Word for word, copy all the data and drop the pictures.

Start of Data provided

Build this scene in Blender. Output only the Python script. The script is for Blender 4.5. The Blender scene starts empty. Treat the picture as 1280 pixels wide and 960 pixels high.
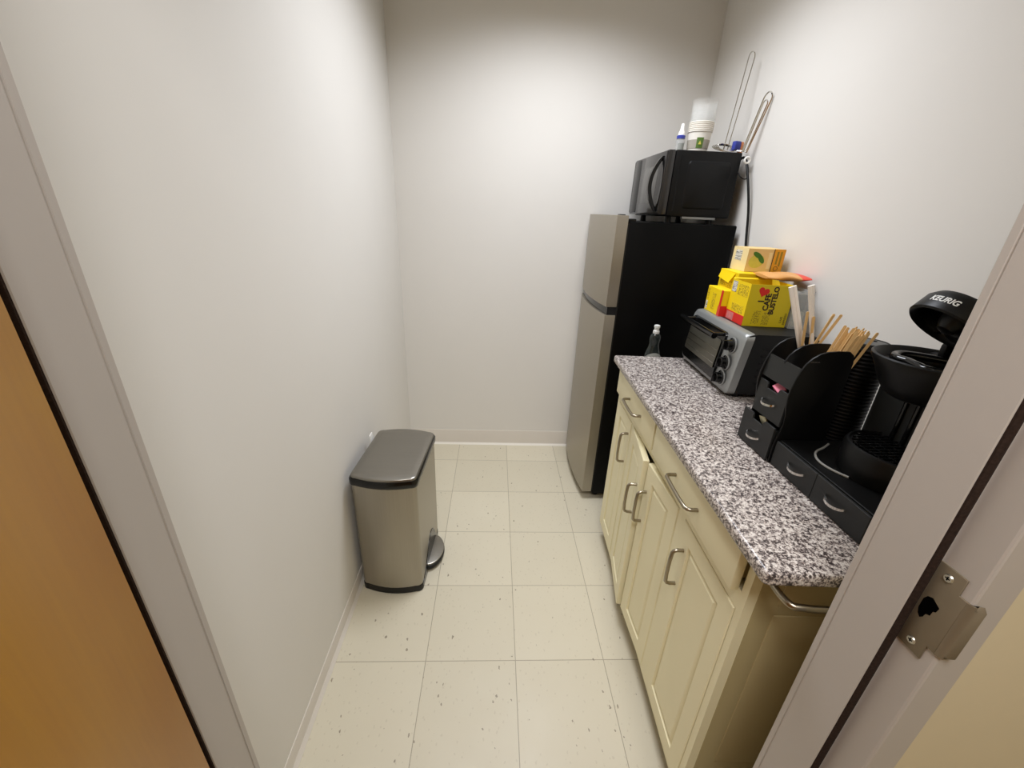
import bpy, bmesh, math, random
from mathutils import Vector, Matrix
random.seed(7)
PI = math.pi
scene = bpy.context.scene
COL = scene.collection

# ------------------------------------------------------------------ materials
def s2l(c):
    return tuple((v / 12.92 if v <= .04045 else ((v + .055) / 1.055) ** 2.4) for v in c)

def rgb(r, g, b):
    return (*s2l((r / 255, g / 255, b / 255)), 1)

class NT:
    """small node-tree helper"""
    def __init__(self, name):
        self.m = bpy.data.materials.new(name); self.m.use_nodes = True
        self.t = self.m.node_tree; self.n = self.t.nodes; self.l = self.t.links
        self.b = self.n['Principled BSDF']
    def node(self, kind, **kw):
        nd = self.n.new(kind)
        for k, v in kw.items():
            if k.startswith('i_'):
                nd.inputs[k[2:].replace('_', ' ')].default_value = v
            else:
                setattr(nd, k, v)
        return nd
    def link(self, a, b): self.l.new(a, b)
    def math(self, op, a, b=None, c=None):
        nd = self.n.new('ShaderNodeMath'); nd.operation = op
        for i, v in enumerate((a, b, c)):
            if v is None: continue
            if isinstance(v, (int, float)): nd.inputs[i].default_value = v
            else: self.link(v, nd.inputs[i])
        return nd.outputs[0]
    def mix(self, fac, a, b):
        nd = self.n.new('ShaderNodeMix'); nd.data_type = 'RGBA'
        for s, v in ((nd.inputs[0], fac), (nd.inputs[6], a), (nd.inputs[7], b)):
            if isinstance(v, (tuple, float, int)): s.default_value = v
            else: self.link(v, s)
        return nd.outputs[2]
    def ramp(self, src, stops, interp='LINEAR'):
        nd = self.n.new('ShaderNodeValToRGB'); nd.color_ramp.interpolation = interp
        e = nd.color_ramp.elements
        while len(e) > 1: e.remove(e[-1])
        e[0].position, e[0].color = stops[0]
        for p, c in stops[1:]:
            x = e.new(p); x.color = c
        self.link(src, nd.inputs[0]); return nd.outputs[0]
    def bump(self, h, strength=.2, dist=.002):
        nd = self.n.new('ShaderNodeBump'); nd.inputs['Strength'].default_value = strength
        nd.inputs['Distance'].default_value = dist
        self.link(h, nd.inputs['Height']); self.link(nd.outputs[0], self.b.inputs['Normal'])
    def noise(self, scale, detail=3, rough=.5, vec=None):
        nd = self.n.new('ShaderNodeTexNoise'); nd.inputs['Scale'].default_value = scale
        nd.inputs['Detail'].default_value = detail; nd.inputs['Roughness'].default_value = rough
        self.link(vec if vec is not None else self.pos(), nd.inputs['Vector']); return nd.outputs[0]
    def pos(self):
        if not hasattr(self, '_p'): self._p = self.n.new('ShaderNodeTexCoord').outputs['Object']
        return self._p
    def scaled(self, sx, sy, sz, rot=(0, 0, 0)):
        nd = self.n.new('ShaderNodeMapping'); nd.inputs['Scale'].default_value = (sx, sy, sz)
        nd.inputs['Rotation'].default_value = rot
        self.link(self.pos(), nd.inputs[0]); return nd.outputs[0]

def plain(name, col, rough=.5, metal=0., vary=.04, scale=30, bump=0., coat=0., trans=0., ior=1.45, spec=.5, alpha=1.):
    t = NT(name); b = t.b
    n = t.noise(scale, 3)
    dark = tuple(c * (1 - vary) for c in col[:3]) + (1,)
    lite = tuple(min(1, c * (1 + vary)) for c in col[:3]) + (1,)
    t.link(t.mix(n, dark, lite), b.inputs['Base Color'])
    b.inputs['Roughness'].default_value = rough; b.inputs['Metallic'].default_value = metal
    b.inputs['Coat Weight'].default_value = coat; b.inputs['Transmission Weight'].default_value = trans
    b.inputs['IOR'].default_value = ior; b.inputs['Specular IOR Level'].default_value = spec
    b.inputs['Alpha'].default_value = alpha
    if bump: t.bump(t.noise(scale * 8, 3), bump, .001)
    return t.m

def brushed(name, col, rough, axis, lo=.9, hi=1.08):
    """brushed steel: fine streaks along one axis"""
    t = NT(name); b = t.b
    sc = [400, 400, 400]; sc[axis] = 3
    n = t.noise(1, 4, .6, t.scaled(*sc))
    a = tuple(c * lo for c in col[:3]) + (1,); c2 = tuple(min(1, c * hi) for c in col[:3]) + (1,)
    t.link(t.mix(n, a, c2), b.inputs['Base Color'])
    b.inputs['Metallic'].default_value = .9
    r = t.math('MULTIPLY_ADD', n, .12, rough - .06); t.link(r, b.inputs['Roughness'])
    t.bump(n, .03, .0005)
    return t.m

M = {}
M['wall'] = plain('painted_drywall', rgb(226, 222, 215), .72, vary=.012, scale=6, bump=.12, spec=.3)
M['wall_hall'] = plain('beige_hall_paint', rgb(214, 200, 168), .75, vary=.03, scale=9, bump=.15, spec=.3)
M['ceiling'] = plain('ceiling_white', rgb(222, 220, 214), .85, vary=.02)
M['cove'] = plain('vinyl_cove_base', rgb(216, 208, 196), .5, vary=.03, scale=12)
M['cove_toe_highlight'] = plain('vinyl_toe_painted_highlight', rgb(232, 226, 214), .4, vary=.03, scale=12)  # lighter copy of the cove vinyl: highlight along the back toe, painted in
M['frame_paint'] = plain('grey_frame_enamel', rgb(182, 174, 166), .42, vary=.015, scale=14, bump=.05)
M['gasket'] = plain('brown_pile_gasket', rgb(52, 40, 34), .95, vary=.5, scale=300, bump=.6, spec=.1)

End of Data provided

Final result –
Build this scene in Blender. Output only the Python script. The script is for Blender 4.5. The Blender scene starts empty. Treat the picture as 1280 pixels wide and 960 pixels high.
import bpy, bmesh, math, random
from mathutils import Vector, Matrix
random.seed(7)
PI = math.pi
scene = bpy.context.scene
COL = scene.collection

# ------------------------------------------------------------------ materials
def s2l(c):
    return tuple((v / 12.92 if v <= .04045 else ((v + .055) / 1.055) ** 2.4) for v in c)

def rgb(r, g, b):
    return (*s2l((r / 255, g / 255, b / 255)), 1)

class NT:
    """small node-tree helper"""
    def __init__(self, name):
        self.m = bpy.data.materials.new(name); self.m.use_nodes = True
        self.t = self.m.node_tree; self.n = self.t.nodes; self.l = self.t.links
        self.b = self.n['Principled BSDF']
    def node(self, kind, **kw):
        nd = self.n.new(kind)
        for k, v in kw.items():
            if k.startswith('i_'):
                nd.inputs[k[2:].replace('_', ' ')].default_value = v
            else:
                setattr(nd, k, v)
        return nd
    def link(self, a, b): self.l.new(a, b)
    def math(self, op, a, b=None, c=None):
        nd = self.n.new('ShaderNodeMath'); nd.operation = op
        for i, v in enumerate((a, b, c)):
            if v is None: continue
            if isinstance(v, (int, float)): nd.inputs[i].default_value = v
            else: self.link(v, nd.inputs[i])
        return nd.outputs[0]
    def mix(self, fac, a, b):
        nd = self.n.new('ShaderNodeMix'); nd.data_type = 'RGBA'
        for s, v in ((nd.inputs[0], fac), (nd.inputs[6], a), (nd.inputs[7], b)):
            if isinstance(v, (tuple, float, int)): s.default_value = v
            else: self.link(v, s)
        return nd.outputs[2]
    def ramp(self, src, stops, interp='LINEAR'):
        nd = self.n.new('ShaderNodeValToRGB'); nd.color_ramp.interpolation = interp
        e = nd.color_ramp.elements
        while len(e) > 1: e.remove(e[-1])
        e[0].position, e[0].color = stops[0]
        for p, c in stops[1:]:
            x = e.new(p); x.color = c
        self.link(src, nd.inputs[0]); return nd.outputs[0]
    def bump(self, h, strength=.2, dist=.002):
        nd = self.n.new('ShaderNodeBump'); nd.inputs['Strength'].default_value = strength
        nd.inputs['Distance'].default_value = dist
        self.link(h, nd.inputs['Height']); self.link(nd.outputs[0], self.b.inputs['Normal'])
    def noise(self, scale, detail=3, rough=.5, vec=None):
        nd = self.n.new('ShaderNodeTexNoise'); nd.inputs['Scale'].default_value = scale
        nd.inputs['Detail'].default_value = detail; nd.inputs['Roughness'].default_value = rough
        self.link(vec if vec is not None else self.pos(), nd.inputs['Vector']); return nd.outputs[0]
    def pos(self):
        if not hasattr(self, '_p'): self._p = self.n.new('ShaderNodeTexCoord').outputs['Object']
        return self._p
    def scaled(self, sx, sy, sz, rot=(0, 0, 0)):
        nd = self.n.new('ShaderNodeMapping'); nd.inputs['Scale'].default_value = (sx, sy, sz)
        nd.inputs['Rotation'].default_value = rot
        self.link(self.pos(), nd.inputs[0]); return nd.outputs[0]

def plain(name, col, rough=.5, metal=0., vary=.04, scale=30, bump=0., coat=0., trans=0., ior=1.45, spec=.5, alpha=1.):
    t = NT(name); b = t.b
    n = t.noise(scale, 3)
    dark = tuple(c * (1 - vary) for c in col[:3]) + (1,)
    lite = tuple(min(1, c * (1 + vary)) for c in col[:3]) + (1,)
    t.link(t.mix(n, dark, lite), b.inputs['Base Color'])
    b.inputs['Roughness'].default_value = rough; b.inputs['Metallic'].default_value = metal
    b.inputs['Coat Weight'].default_value = coat; b.inputs['Transmission Weight'].default_value = trans
    b.inputs['IOR'].default_value = ior; b.inputs['Specular IOR Level'].default_value = spec
    b.inputs['Alpha'].default_value = alpha
    if bump: t.bump(t.noise(scale * 8, 3), bump, .001)
    return t.m

def brushed(name, col, rough, axis, lo=.9, hi=1.08):
    """brushed steel: fine streaks along one axis"""
    t = NT(name); b = t.b
    sc = [400, 400, 400]; sc[axis] = 3
    n = t.noise(1, 4, .6, t.scaled(*sc))
    a = tuple(c * lo for c in col[:3]) + (1,); c2 = tuple(min(1, c * hi) for c in col[:3]) + (1,)
    t.link(t.mix(n, a, c2), b.inputs['Base Color'])
    b.inputs['Metallic'].default_value = .9
    r = t.math('MULTIPLY_ADD', n, .12, rough - .06); t.link(r, b.inputs['Roughness'])
    t.bump(n, .03, .0005)
    return t.m

M = {}
M['wall'] = plain('painted_drywall', rgb(226, 222, 215), .72, vary=.012, scale=6, bump=.12, spec=.3)
M['wall_hall'] = plain('beige_hall_paint', rgb(214, 200, 168), .75, vary=.03, scale=9, bump=.15, spec=.3)
M['ceiling'] = plain('ceiling_white', rgb(222, 220, 214), .85, vary=.02)
M['cove'] = plain('vinyl_cove_base', rgb(216, 208, 196), .5, vary=.03, scale=12)
M['cove_toe_highlight'] = plain('vinyl_toe_painted_highlight', rgb(232, 226, 214), .4, vary=.03, scale=12)  # lighter copy of the cove vinyl: highlight along the back toe, painted in
M['frame_paint'] = plain('grey_frame_enamel', rgb(182, 174, 166), .42, vary=.015, scale=14, bump=.05)
M['gasket'] = plain('brown_pile_gasket', rgb(52, 40, 34), .95, vary=.5, scale=300, bump=.6, spec=.1)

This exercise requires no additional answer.